Hacker News new | ask | show | jobs
by throwaway48476 816 days ago
No one would be buying A100's if CUDA hadn't been supported on all desktop Nvidia cards for years. Desktop cards provide an accessible on ramp to the ecosystem. PhD grads with boxes of desktop cards turn into the purchasers of data center chips.
1 comments

Nvidia was forced to do that because it was so early, they had no customers except PhDs. I see no evidence AMD wants to do that right now, and instead focusing on extracting value from deep pocket enterprise customers.

The way things go, I think the AMD consumer card experience will only get better once AMD manage to gimp consumer cards’ ML throughput or RAM.

If you ask ML engineers now 100% will have started on desktop cards. Trying to squeeze the most money out of everyone just makes the ecosystem fail.

Look at IBM, they sell technologies that no one uses until they get hired to work on them specifically. It's profitable enough but it's not a way to grow the ecosystem/market.

I think you are preaching to the choir, and AMD is not listening.

AMD would be selling 48GB 7900s or AI-only W7900s if they really wanted a consumer card ramp.

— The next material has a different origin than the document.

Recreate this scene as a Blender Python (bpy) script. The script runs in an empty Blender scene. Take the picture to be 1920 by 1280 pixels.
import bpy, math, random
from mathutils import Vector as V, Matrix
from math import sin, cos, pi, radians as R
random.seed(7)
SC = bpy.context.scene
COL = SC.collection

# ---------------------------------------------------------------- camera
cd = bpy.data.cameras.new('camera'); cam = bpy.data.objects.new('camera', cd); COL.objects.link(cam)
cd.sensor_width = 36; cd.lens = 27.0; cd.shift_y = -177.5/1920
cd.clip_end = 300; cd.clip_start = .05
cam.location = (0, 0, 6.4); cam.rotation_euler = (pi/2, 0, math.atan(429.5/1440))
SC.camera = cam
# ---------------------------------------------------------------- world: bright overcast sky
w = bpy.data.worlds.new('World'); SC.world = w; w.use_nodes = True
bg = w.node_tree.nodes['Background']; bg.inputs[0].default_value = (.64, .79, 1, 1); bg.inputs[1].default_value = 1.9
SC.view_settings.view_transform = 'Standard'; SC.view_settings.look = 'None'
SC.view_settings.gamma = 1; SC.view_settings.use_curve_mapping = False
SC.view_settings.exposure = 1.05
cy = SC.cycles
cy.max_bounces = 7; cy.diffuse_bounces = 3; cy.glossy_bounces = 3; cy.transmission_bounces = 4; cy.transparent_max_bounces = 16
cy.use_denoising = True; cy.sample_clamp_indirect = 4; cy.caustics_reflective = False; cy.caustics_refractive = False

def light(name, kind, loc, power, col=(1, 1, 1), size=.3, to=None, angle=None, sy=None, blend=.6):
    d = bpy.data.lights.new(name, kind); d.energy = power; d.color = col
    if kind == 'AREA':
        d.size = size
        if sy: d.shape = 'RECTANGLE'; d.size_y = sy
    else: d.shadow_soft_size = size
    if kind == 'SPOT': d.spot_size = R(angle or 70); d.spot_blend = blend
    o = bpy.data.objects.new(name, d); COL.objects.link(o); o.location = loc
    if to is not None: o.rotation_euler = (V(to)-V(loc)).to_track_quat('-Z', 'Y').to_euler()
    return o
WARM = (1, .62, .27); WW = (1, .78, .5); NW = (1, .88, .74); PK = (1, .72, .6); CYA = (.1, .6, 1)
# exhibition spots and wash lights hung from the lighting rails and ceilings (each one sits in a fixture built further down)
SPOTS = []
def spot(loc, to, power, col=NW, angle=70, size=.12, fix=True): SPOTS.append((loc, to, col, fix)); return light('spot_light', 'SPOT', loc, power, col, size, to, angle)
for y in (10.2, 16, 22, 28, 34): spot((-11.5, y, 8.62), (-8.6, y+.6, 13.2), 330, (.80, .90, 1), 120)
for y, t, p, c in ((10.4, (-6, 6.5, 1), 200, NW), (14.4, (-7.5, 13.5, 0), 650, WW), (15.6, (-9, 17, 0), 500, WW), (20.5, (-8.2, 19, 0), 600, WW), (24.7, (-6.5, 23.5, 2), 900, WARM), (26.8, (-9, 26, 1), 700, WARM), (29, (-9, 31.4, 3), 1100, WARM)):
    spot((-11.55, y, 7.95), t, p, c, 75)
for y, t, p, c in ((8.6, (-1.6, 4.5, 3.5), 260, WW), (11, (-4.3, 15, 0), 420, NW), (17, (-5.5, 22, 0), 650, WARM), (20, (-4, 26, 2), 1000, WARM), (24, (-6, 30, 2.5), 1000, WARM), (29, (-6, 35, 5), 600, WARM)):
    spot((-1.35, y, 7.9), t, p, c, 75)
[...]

They don't. Not because they can't (they literally prevent OEMs from doing so, who would double up VRAM in a heartbeat without AMD lifting a finger), but because AMD doesn't want that.

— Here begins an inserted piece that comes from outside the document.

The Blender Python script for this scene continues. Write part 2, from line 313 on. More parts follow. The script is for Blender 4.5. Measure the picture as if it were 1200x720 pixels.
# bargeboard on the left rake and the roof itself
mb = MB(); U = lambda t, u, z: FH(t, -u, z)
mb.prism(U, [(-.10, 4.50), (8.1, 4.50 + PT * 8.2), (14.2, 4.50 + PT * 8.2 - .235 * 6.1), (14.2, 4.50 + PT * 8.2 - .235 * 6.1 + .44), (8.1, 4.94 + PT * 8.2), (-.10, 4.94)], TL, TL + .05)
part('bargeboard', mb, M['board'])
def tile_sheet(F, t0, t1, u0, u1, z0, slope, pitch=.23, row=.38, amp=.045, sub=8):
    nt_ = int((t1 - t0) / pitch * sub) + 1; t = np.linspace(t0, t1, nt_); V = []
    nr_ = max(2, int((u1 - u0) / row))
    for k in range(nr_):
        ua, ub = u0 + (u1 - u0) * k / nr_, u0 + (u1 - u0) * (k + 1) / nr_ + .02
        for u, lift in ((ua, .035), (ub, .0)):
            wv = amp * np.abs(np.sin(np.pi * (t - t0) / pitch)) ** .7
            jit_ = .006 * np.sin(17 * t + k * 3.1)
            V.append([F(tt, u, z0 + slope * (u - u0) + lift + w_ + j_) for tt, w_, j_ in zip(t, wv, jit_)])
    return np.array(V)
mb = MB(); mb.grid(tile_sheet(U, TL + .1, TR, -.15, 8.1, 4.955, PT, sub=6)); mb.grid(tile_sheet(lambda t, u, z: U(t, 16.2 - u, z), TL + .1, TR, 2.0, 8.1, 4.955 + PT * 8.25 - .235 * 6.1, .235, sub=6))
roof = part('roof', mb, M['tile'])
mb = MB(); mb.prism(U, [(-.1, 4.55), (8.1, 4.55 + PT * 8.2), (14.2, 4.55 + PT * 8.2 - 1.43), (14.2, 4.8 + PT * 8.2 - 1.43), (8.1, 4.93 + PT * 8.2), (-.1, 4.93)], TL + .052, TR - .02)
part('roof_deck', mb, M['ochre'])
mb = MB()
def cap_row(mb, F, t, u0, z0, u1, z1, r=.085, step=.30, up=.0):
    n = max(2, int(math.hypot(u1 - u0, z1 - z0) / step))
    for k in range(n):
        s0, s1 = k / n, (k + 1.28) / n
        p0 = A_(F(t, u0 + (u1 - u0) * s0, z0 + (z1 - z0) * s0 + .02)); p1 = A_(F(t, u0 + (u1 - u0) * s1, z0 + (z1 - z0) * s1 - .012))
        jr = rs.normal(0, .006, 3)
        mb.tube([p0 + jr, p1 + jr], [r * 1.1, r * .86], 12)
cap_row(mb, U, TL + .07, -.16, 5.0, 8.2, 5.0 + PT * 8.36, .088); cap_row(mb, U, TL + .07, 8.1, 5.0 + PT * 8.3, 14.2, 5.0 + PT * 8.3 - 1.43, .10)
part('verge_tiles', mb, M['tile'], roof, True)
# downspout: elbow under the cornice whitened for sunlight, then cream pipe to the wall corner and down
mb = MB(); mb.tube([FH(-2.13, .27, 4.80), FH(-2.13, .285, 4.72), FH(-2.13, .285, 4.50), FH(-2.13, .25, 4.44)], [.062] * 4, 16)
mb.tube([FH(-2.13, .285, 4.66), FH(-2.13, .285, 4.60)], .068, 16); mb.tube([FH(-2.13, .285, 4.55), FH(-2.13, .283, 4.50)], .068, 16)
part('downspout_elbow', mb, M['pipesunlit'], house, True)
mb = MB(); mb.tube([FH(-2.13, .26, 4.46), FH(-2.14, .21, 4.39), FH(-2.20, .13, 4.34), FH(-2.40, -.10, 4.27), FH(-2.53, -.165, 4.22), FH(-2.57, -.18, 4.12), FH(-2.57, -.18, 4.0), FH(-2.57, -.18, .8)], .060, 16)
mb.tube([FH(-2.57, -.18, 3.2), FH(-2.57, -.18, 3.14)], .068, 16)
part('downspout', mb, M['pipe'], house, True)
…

> The way things go, I think the AMD consumer card experience will only get better once AMD manage to gimp consumer cards’ ML throughput or RAM.

Que? Making things worse will make things better?

They'll let you do some things on a consumer card as soon as they can make sure that you can't effectively use the consumer card in place of an enterprise card.
so, artificial market segmentation?

...that's exactly how you get disruptive competition.

It's worth noting this is a game nvidia has already been playing for a long time by intentionally limiting the performance of higher precision floating point operations on consumer cards.